_PROBLEM DETAILS_. From the first line of the data through the line containing "right, z up", return each line exactly.

_Scene modeling code data_.

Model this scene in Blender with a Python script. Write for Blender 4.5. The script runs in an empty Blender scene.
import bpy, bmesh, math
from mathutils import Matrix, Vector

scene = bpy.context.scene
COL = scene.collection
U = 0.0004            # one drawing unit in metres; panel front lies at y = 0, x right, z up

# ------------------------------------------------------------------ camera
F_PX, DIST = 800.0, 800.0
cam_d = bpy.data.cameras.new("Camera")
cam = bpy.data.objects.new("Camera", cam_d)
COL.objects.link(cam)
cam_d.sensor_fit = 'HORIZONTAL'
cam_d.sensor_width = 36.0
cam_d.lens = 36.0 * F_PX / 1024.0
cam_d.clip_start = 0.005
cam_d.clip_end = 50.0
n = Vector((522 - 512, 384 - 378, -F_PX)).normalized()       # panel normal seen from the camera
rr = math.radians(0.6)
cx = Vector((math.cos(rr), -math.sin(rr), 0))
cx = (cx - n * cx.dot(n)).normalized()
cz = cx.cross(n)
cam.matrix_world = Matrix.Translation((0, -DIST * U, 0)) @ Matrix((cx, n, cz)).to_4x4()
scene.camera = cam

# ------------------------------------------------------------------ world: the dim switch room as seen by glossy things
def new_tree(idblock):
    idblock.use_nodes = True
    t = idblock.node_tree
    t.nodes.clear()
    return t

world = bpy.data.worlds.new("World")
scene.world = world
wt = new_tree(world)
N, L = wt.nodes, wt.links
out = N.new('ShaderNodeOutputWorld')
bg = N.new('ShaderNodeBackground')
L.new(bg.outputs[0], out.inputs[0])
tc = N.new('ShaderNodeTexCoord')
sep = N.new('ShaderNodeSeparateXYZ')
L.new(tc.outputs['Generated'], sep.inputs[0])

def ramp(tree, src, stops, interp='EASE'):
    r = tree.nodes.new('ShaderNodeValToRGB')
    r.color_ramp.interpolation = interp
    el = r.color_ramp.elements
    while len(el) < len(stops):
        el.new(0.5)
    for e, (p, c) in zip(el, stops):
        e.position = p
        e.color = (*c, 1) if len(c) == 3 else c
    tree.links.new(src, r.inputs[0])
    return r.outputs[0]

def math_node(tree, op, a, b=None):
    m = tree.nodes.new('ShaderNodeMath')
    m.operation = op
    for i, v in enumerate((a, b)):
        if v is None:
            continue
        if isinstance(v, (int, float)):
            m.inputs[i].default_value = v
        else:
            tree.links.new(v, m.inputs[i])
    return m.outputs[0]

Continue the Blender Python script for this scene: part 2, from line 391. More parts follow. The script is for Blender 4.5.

_OUTPUT FOR THIS TASK_.
Model this scene in Blender with a Python script. Write for Blender 4.5. The script runs in an empty Blender scene.
import bpy, bmesh, math
from mathutils import Matrix, Vector

scene = bpy.context.scene
COL = scene.collection
U = 0.0004            # one drawing unit in metres; panel front lies at y = 0, x right, z up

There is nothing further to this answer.